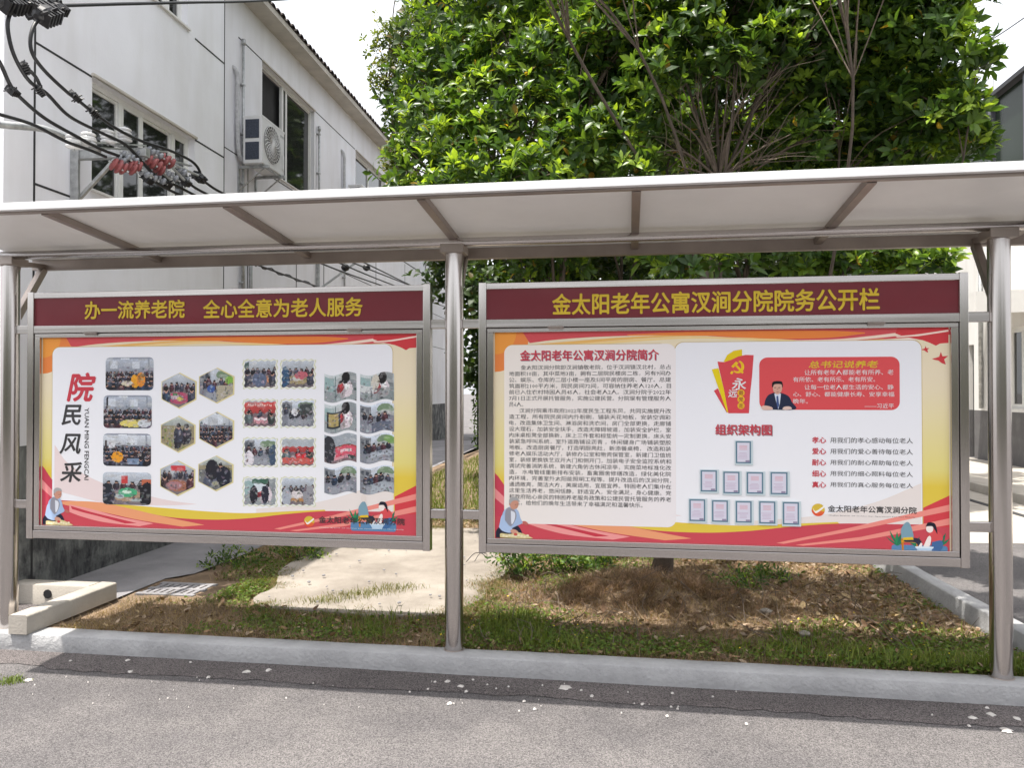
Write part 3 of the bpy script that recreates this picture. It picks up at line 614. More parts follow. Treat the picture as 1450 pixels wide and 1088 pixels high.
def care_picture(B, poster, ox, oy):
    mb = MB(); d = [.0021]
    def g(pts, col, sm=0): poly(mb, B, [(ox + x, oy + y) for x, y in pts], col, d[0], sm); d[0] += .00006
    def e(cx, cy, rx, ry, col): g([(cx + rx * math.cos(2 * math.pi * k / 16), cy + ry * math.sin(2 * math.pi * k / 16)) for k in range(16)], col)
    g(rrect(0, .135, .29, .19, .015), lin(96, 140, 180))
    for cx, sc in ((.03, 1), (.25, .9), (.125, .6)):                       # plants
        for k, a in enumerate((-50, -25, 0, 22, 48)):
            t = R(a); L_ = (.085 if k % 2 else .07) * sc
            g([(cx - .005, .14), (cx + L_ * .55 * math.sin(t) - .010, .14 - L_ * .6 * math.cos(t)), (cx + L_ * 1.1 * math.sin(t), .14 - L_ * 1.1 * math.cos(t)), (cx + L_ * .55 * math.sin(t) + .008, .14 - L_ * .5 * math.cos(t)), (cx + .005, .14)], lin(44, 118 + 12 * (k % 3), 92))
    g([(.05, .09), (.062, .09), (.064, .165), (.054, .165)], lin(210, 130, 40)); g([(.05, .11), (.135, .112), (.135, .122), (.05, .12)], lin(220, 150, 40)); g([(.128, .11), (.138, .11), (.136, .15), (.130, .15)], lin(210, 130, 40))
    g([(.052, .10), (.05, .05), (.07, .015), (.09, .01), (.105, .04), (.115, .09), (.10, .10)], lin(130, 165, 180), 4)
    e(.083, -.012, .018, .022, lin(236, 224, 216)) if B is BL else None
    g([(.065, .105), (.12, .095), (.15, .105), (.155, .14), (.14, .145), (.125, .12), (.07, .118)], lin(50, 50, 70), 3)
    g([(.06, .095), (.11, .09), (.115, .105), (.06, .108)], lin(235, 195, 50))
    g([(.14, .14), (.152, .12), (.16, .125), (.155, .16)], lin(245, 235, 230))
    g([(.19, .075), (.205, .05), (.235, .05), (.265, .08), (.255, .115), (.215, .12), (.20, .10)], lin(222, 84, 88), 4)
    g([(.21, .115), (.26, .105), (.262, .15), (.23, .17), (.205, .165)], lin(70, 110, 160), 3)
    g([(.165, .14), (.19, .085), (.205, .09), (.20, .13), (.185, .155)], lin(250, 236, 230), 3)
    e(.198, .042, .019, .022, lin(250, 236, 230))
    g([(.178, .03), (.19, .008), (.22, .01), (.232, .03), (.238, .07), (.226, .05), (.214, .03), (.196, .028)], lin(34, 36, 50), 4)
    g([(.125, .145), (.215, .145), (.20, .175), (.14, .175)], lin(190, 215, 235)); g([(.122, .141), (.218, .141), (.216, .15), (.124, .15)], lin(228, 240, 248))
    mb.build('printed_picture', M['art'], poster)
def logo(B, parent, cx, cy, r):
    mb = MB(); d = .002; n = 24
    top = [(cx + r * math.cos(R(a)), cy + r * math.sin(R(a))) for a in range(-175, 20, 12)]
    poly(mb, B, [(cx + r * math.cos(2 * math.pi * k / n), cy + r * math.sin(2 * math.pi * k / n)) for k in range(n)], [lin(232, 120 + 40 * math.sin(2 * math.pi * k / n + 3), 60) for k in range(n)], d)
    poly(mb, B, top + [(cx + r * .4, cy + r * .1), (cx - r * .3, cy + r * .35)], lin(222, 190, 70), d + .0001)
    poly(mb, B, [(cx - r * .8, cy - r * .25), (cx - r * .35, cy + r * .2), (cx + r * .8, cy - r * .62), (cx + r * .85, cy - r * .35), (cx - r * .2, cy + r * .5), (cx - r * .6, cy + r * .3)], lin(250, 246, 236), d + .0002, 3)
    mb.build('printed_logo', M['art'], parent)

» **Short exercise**
Go through the listing above and quote it exactly, apart from its images.

» **Result**
Write part 3 of the bpy script that recreates this picture. It picks up at line 614. More parts follow. Treat the picture as 1450 pixels wide and 1088 pixels high.
def care_picture(B, poster, ox, oy):
    mb = MB(); d = [.0021]
    def g(pts, col, sm=0): poly(mb, B, [(ox + x, oy + y) for x, y in pts], col, d[0], sm); d[0] += .00006
    def e(cx, cy, rx, ry, col): g([(cx + rx * math.cos(2 * math.pi * k / 16), cy + ry * math.sin(2 * math.pi * k / 16)) for k in range(16)], col)
    g(rrect(0, .135, .29, .19, .015), lin(96, 140, 180))
    for cx, sc in ((.03, 1), (.25, .9), (.125, .6)):                       # plants
        for k, a in enumerate((-50, -25, 0, 22, 48)):
            t = R(a); L_ = (.085 if k % 2 else .07) * sc
            g([(cx - .005, .14), (cx + L_ * .55 * math.sin(t) - .010, .14 - L_ * .6 * math.cos(t)), (cx + L_ * 1.1 * math.sin(t), .14 - L_ * 1.1 * math.cos(t)), (cx + L_ * .55 * math.sin(t) + .008, .14 - L_ * .5 * math.cos(t)), (cx + .005, .14)], lin(44, 118 + 12 * (k % 3), 92))
    g([(.05, .09), (.062, .09), (.064, .165), (.054, .165)], lin(210, 130, 40)); g([(.05, .11), (.135, .112), (.135, .122), (.05, .12)], lin(220, 150, 40)); g([(.128, .11), (.138, .11), (.136, .15), (.130, .15)], lin(210, 130, 40))
    g([(.052, .10), (.05, .05), (.07, .015), (.09, .01), (.105, .04), (.115, .09), (.10, .10)], lin(130, 165, 180), 4)
    e(.083, -.012, .018, .022, lin(236, 224, 216)) if B is BL else None
    g([(.065, .105), (.12, .095), (.15, .105), (.155, .14), (.14, .145), (.125, .12), (.07, .118)], lin(50, 50, 70), 3)
    g([(.06, .095), (.11, .09), (.115, .105), (.06, .108)], lin(235, 195, 50))
    g([(.14, .14), (.152, .12), (.16, .125), (.155, .16)], lin(245, 235, 230))
    g([(.19, .075), (.205, .05), (.235, .05), (.265, .08), (.255, .115), (.215, .12), (.20, .10)], lin(222, 84, 88), 4)
    g([(.21, .115), (.26, .105), (.262, .15), (.23, .17), (.205, .165)], lin(70, 110, 160), 3)
    g([(.165, .14), (.19, .085), (.205, .09), (.20, .13), (.185, .155)], lin(250, 236, 230), 3)
    e(.198, .042, .019, .022, lin(250, 236, 230))
    g([(.178, .03), (.19, .008), (.22, .01), (.232, .03), (.238, .07), (.226, .05), (.214, .03), (.196, .028)], lin(34, 36, 50), 4)
    g([(.125, .145), (.215, .145), (.20, .175), (.14, .175)], lin(190, 215, 235)); g([(.122, .141), (.218, .141), (.216, .15), (.124, .15)], lin(228, 240, 248))
    mb.build('printed_picture', M['art'], poster)
def logo(B, parent, cx, cy, r):
    mb = MB(); d = .002; n = 24
    top = [(cx + r * math.cos(R(a)), cy + r * math.sin(R(a))) for a in range(-175, 20, 12)]
    poly(mb, B, [(cx + r * math.cos(2 * math.pi * k / n), cy + r * math.sin(2 * math.pi * k / n)) for k in range(n)], [lin(232, 120 + 40 * math.sin(2 * math.pi * k / n + 3), 60) for k in range(n)], d)
    poly(mb, B, top + [(cx + r * .4, cy + r * .1), (cx - r * .3, cy + r * .35)], lin(222, 190, 70), d + .0001)
    poly(mb, B, [(cx - r * .8, cy - r * .25), (cx - r * .35, cy + r * .2), (cx + r * .8, cy - r * .62), (cx + r * .85, cy - r * .35), (cx - r * .2, cy + r * .5), (cx - r * .6, cy + r * .3)], lin(250, 246, 236), d + .0002, 3)
    mb.build('printed_logo', M['art'], parent)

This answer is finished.